_TASK OBJECTIVE_.
Beginning with the first line, set down every line through the one containing "PI = math.pi", exactly as it appears, but not the pictures.

_RECORDED DATA_.
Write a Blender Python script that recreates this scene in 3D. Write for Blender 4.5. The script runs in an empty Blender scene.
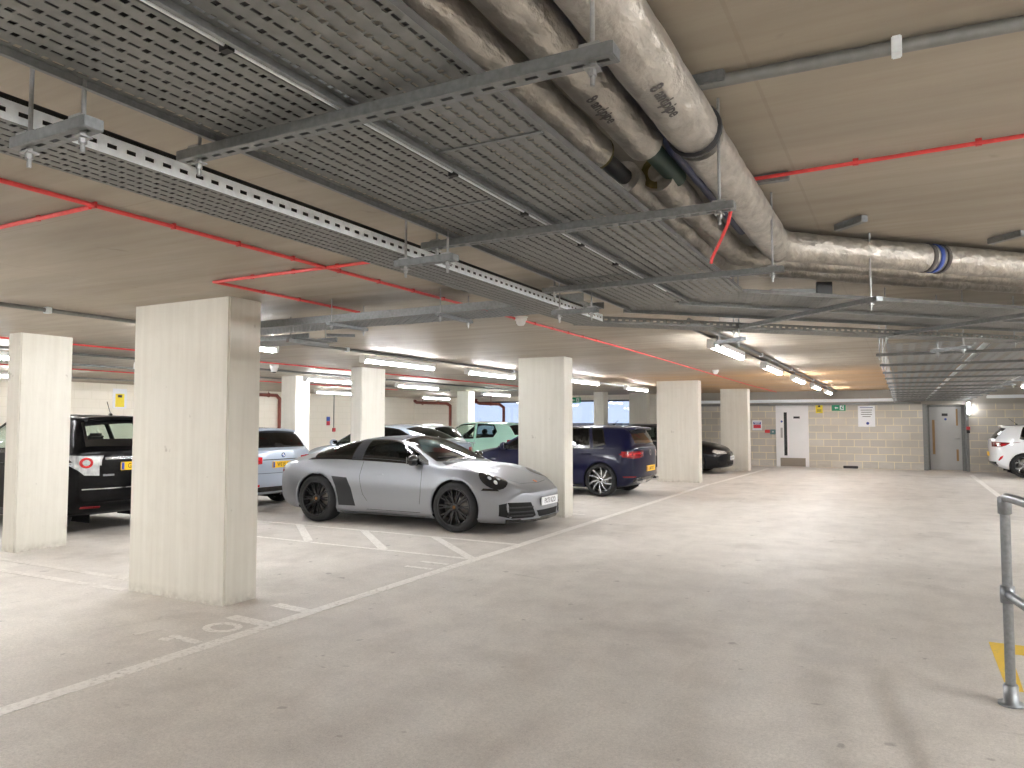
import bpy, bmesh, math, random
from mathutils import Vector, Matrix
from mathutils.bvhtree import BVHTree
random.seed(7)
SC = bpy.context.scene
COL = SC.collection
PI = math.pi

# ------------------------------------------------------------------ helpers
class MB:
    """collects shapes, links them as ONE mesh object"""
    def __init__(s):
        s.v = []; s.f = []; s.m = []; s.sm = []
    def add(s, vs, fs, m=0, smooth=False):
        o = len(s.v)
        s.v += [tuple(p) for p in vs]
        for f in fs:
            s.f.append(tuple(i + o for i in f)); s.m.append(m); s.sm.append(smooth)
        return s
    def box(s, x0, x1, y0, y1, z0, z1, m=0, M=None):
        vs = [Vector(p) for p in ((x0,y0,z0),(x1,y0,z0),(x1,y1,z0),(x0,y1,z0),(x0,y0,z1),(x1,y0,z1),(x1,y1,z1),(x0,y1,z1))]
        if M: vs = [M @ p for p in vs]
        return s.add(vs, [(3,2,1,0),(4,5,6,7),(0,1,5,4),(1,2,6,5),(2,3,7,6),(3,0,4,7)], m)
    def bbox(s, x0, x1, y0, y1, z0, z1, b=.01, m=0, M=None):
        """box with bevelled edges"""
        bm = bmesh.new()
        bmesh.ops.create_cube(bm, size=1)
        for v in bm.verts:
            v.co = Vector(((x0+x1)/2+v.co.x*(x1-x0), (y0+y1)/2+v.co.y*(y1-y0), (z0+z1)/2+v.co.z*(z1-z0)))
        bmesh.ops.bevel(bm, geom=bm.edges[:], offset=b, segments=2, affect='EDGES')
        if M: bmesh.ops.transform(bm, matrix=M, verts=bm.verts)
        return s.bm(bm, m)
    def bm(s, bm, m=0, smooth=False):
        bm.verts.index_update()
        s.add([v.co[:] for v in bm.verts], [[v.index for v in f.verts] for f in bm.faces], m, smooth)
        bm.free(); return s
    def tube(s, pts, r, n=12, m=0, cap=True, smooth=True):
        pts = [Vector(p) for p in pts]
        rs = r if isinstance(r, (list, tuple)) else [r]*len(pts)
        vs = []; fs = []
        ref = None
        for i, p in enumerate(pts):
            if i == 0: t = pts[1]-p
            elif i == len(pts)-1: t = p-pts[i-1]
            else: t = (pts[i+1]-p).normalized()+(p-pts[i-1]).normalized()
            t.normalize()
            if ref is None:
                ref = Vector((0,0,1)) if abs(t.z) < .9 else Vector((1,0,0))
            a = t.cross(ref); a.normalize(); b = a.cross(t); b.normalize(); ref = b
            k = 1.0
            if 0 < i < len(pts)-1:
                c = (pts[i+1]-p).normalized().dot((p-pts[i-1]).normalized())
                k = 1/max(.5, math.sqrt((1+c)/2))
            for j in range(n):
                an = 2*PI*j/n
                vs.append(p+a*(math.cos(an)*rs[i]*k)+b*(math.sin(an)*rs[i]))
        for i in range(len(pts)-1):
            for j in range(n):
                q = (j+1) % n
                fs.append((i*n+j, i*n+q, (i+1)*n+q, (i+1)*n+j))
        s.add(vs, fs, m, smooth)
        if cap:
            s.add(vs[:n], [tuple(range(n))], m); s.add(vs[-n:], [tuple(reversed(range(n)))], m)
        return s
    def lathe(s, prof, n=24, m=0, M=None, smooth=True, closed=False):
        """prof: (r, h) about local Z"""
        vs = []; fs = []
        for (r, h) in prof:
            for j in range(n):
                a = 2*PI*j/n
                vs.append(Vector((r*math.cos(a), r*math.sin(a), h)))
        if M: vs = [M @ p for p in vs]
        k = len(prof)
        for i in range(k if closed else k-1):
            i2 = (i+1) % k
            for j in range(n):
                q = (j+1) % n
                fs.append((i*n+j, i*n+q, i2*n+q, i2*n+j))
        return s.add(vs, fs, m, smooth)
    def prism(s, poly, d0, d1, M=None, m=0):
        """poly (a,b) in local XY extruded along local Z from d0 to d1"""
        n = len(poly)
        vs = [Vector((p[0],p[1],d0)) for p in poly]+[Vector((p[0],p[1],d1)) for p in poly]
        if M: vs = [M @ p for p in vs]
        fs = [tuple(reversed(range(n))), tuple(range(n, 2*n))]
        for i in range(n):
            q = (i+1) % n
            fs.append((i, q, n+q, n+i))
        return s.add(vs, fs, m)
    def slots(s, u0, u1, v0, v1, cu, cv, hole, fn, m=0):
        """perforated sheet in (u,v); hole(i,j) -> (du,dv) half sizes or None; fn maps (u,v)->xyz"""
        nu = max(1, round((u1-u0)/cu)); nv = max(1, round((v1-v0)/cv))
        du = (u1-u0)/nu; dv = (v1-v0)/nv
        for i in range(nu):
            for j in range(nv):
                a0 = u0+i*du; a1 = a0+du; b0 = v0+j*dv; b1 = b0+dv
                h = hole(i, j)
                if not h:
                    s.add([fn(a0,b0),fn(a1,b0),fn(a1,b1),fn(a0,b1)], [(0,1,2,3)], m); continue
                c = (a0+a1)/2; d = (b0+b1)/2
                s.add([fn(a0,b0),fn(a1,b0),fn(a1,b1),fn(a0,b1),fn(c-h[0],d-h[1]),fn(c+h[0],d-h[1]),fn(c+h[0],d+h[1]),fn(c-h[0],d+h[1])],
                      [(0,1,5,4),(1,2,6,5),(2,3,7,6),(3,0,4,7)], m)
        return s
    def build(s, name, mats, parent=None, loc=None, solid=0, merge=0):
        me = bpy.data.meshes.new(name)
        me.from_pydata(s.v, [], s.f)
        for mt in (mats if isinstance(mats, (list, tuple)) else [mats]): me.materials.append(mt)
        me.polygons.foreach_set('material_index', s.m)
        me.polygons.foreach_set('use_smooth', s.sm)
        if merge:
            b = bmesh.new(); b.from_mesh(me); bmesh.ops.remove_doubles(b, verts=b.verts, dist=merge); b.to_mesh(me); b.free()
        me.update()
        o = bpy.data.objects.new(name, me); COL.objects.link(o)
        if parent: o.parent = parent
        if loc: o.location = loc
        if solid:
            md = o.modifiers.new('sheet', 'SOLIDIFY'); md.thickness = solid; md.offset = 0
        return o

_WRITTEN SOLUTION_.
Write a Blender Python script that recreates this scene in 3D. Write for Blender 4.5. The script runs in an empty Blender scene.
import bpy, bmesh, math, random
from mathutils import Vector, Matrix
from mathutils.bvhtree import BVHTree
random.seed(7)
SC = bpy.context.scene
COL = SC.collection
PI = math.pi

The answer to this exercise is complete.